┌──
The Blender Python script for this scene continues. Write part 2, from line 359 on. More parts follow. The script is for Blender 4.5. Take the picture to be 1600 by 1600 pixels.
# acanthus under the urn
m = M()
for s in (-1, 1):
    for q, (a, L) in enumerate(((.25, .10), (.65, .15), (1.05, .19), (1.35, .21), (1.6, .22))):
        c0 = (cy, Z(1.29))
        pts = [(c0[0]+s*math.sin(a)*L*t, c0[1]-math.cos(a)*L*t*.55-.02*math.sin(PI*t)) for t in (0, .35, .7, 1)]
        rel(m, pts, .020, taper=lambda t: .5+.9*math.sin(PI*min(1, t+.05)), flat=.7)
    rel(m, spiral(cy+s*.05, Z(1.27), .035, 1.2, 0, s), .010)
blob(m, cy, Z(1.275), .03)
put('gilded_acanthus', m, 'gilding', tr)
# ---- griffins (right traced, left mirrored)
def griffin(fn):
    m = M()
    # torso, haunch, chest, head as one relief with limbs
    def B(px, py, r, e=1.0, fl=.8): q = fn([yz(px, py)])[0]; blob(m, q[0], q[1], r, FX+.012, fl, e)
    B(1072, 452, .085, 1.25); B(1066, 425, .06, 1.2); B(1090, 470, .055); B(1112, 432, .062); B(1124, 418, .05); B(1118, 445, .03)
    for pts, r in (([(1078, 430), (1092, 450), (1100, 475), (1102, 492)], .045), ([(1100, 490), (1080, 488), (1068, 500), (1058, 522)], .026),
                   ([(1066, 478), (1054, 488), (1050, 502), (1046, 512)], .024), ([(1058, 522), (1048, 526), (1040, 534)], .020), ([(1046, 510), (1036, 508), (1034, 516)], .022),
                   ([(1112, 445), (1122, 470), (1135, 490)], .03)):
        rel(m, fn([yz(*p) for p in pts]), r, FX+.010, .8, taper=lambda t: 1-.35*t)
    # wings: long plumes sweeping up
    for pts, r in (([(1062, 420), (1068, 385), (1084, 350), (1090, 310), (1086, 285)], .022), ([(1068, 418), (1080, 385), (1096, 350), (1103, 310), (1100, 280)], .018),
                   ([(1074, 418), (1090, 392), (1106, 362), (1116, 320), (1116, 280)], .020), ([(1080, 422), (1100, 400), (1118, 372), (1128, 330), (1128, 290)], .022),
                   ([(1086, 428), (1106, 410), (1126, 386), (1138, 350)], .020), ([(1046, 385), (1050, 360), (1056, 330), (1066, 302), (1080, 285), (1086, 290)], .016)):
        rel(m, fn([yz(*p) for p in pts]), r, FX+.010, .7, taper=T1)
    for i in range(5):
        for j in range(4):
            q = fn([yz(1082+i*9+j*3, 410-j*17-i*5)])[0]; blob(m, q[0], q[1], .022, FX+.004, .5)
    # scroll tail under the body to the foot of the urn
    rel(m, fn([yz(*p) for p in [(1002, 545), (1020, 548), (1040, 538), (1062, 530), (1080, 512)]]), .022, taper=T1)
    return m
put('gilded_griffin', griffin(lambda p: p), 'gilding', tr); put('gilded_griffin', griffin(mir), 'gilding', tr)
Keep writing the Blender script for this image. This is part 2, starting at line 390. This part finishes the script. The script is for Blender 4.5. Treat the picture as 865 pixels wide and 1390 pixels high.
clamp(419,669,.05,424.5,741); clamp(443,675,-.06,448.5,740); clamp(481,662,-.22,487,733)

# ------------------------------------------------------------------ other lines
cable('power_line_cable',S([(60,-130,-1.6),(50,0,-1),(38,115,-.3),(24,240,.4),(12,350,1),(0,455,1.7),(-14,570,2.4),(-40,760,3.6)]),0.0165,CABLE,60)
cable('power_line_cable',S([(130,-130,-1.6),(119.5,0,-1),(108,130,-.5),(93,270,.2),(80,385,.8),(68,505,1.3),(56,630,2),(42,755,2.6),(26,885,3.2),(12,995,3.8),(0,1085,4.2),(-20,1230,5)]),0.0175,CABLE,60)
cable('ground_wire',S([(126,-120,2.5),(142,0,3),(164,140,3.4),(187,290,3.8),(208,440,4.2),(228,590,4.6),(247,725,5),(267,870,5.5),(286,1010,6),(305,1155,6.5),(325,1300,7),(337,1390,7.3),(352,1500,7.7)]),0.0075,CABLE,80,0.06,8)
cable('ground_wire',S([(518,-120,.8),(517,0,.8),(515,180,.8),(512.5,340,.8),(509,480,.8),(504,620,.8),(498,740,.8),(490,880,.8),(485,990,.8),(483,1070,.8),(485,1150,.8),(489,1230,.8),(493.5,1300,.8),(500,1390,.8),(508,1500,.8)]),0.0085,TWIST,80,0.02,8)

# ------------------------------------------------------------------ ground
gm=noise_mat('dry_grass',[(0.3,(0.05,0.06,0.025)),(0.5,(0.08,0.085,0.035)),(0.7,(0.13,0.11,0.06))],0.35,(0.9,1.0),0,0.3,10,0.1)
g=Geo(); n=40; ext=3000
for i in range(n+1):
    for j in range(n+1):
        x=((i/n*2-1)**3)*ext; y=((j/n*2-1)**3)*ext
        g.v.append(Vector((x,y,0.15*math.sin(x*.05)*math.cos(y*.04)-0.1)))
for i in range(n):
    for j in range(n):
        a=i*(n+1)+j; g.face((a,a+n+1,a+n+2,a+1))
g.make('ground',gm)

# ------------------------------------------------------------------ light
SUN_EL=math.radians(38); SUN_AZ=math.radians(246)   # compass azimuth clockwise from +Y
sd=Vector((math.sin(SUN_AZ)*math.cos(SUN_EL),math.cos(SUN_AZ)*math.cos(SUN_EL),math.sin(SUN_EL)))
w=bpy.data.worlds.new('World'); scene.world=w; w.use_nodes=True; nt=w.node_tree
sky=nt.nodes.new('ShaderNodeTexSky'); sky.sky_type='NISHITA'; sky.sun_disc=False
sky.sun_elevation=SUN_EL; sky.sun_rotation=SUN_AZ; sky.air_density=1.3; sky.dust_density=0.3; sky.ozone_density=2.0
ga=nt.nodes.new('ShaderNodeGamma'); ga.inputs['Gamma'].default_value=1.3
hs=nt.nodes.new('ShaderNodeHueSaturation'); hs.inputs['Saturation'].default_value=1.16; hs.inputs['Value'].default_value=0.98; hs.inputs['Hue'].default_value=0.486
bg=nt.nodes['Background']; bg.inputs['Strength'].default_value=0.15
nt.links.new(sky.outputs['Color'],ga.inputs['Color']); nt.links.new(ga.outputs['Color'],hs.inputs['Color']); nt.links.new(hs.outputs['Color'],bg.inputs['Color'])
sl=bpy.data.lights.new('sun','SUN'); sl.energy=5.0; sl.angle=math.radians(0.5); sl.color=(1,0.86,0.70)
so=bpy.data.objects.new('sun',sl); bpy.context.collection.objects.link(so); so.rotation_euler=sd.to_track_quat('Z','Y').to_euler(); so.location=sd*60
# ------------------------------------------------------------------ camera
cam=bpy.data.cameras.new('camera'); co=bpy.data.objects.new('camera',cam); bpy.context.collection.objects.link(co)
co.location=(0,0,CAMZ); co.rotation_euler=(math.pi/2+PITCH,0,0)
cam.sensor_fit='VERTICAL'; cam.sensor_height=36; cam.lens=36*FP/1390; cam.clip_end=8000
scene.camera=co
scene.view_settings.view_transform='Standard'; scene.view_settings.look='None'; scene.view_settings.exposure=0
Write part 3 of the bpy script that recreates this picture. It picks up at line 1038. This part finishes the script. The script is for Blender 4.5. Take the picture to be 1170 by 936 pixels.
└──
**JOB**
Each record above should be returned exactly as it appears.

**THE REPLY**
The Blender Python script for this scene continues. Write part 2, from line 359 on. More parts follow. The script is for Blender 4.5. Take the picture to be 1600 by 1600 pixels.
# acanthus under the urn
m = M()
for s in (-1, 1):
    for q, (a, L) in enumerate(((.25, .10), (.65, .15), (1.05, .19), (1.35, .21), (1.6, .22))):
        c0 = (cy, Z(1.29))
        pts = [(c0[0]+s*math.sin(a)*L*t, c0[1]-math.cos(a)*L*t*.55-.02*math.sin(PI*t)) for t in (0, .35, .7, 1)]
        rel(m, pts, .020, taper=lambda t: .5+.9*math.sin(PI*min(1, t+.05)), flat=.7)
    rel(m, spiral(cy+s*.05, Z(1.27), .035, 1.2, 0, s), .010)
blob(m, cy, Z(1.275), .03)
put('gilded_acanthus', m, 'gilding', tr)
# ---- griffins (right traced, left mirrored)
def griffin(fn):
    m = M()
    # torso, haunch, chest, head as one relief with limbs
    def B(px, py, r, e=1.0, fl=.8): q = fn([yz(px, py)])[0]; blob(m, q[0], q[1], r, FX+.012, fl, e)
    B(1072, 452, .085, 1.25); B(1066, 425, .06, 1.2); B(1090, 470, .055); B(1112, 432, .062); B(1124, 418, .05); B(1118, 445, .03)
    for pts, r in (([(1078, 430), (1092, 450), (1100, 475), (1102, 492)], .045), ([(1100, 490), (1080, 488), (1068, 500), (1058, 522)], .026),
                   ([(1066, 478), (1054, 488), (1050, 502), (1046, 512)], .024), ([(1058, 522), (1048, 526), (1040, 534)], .020), ([(1046, 510), (1036, 508), (1034, 516)], .022),
                   ([(1112, 445), (1122, 470), (1135, 490)], .03)):
        rel(m, fn([yz(*p) for p in pts]), r, FX+.010, .8, taper=lambda t: 1-.35*t)
    # wings: long plumes sweeping up
    for pts, r in (([(1062, 420), (1068, 385), (1084, 350), (1090, 310), (1086, 285)], .022), ([(1068, 418), (1080, 385), (1096, 350), (1103, 310), (1100, 280)], .018),
                   ([(1074, 418), (1090, 392), (1106, 362), (1116, 320), (1116, 280)], .020), ([(1080, 422), (1100, 400), (1118, 372), (1128, 330), (1128, 290)], .022),
                   ([(1086, 428), (1106, 410), (1126, 386), (1138, 350)], .020), ([(1046, 385), (1050, 360), (1056, 330), (1066, 302), (1080, 285), (1086, 290)], .016)):
        rel(m, fn([yz(*p) for p in pts]), r, FX+.010, .7, taper=T1)
    for i in range(5):
        for j in range(4):
            q = fn([yz(1082+i*9+j*3, 410-j*17-i*5)])[0]; blob(m, q[0], q[1], .022, FX+.004, .5)
    # scroll tail under the body to the foot of the urn
    rel(m, fn([yz(*p) for p in [(1002, 545), (1020, 548), (1040, 538), (1062, 530), (1080, 512)]]), .022, taper=T1)
    return m
put('gilded_griffin', griffin(lambda p: p), 'gilding', tr); put('gilded_griffin', griffin(mir), 'gilding', tr)
Keep writing the Blender script for this image. This is part 2, starting at line 390. This part finishes the script. The script is for Blender 4.5. Treat the picture as 865 pixels wide and 1390 pixels high.
clamp(419,669,.05,424.5,741); clamp(443,675,-.06,448.5,740); clamp(481,662,-.22,487,733)

# ------------------------------------------------------------------ other lines
cable('power_line_cable',S([(60,-130,-1.6),(50,0,-1),(38,115,-.3),(24,240,.4),(12,350,1),(0,455,1.7),(-14,570,2.4),(-40,760,3.6)]),0.0165,CABLE,60)
cable('power_line_cable',S([(130,-130,-1.6),(119.5,0,-1),(108,130,-.5),(93,270,.2),(80,385,.8),(68,505,1.3),(56,630,2),(42,755,2.6),(26,885,3.2),(12,995,3.8),(0,1085,4.2),(-20,1230,5)]),0.0175,CABLE,60)
cable('ground_wire',S([(126,-120,2.5),(142,0,3),(164,140,3.4),(187,290,3.8),(208,440,4.2),(228,590,4.6),(247,725,5),(267,870,5.5),(286,1010,6),(305,1155,6.5),(325,1300,7),(337,1390,7.3),(352,1500,7.7)]),0.0075,CABLE,80,0.06,8)
cable('ground_wire',S([(518,-120,.8),(517,0,.8),(515,180,.8),(512.5,340,.8),(509,480,.8),(504,620,.8),(498,740,.8),(490,880,.8),(485,990,.8),(483,1070,.8),(485,1150,.8),(489,1230,.8),(493.5,1300,.8),(500,1390,.8),(508,1500,.8)]),0.0085,TWIST,80,0.02,8)

# ------------------------------------------------------------------ ground
gm=noise_mat('dry_grass',[(0.3,(0.05,0.06,0.025)),(0.5,(0.08,0.085,0.035)),(0.7,(0.13,0.11,0.06))],0.35,(0.9,1.0),0,0.3,10,0.1)
g=Geo(); n=40; ext=3000
for i in range(n+1):
    for j in range(n+1):
        x=((i/n*2-1)**3)*ext; y=((j/n*2-1)**3)*ext
        g.v.append(Vector((x,y,0.15*math.sin(x*.05)*math.cos(y*.04)-0.1)))
for i in range(n):
    for j in range(n):
        a=i*(n+1)+j; g.face((a,a+n+1,a+n+2,a+1))
g.make('ground',gm)

# ------------------------------------------------------------------ light
SUN_EL=math.radians(38); SUN_AZ=math.radians(246)   # compass azimuth clockwise from +Y
sd=Vector((math.sin(SUN_AZ)*math.cos(SUN_EL),math.cos(SUN_AZ)*math.cos(SUN_EL),math.sin(SUN_EL)))
w=bpy.data.worlds.new('World'); scene.world=w; w.use_nodes=True; nt=w.node_tree
sky=nt.nodes.new('ShaderNodeTexSky'); sky.sky_type='NISHITA'; sky.sun_disc=False
sky.sun_elevation=SUN_EL; sky.sun_rotation=SUN_AZ; sky.air_density=1.3; sky.dust_density=0.3; sky.ozone_density=2.0
ga=nt.nodes.new('ShaderNodeGamma'); ga.inputs['Gamma'].default_value=1.3
hs=nt.nodes.new('ShaderNodeHueSaturation'); hs.inputs['Saturation'].default_value=1.16; hs.inputs['Value'].default_value=0.98; hs.inputs['Hue'].default_value=0.486
bg=nt.nodes['Background']; bg.inputs['Strength'].default_value=0.15
nt.links.new(sky.outputs['Color'],ga.inputs['Color']); nt.links.new(ga.outputs['Color'],hs.inputs['Color']); nt.links.new(hs.outputs['Color'],bg.inputs['Color'])
sl=bpy.data.lights.new('sun','SUN'); sl.energy=5.0; sl.angle=math.radians(0.5); sl.color=(1,0.86,0.70)
so=bpy.data.objects.new('sun',sl); bpy.context.collection.objects.link(so); so.rotation_euler=sd.to_track_quat('Z','Y').to_euler(); so.location=sd*60
# ------------------------------------------------------------------ camera
cam=bpy.data.cameras.new('camera'); co=bpy.data.objects.new('camera',cam); bpy.context.collection.objects.link(co)
co.location=(0,0,CAMZ); co.rotation_euler=(math.pi/2+PITCH,0,0)
cam.sensor_fit='VERTICAL'; cam.sensor_height=36; cam.lens=36*FP/1390; cam.clip_end=8000
scene.camera=co
scene.view_settings.view_transform='Standard'; scene.view_settings.look='None'; scene.view_settings.exposure=0
Write part 3 of the bpy script that recreates this picture. It picks up at line 1038. This part finishes the script. The script is for Blender 4.5. Take the picture to be 1170 by 936 pixels.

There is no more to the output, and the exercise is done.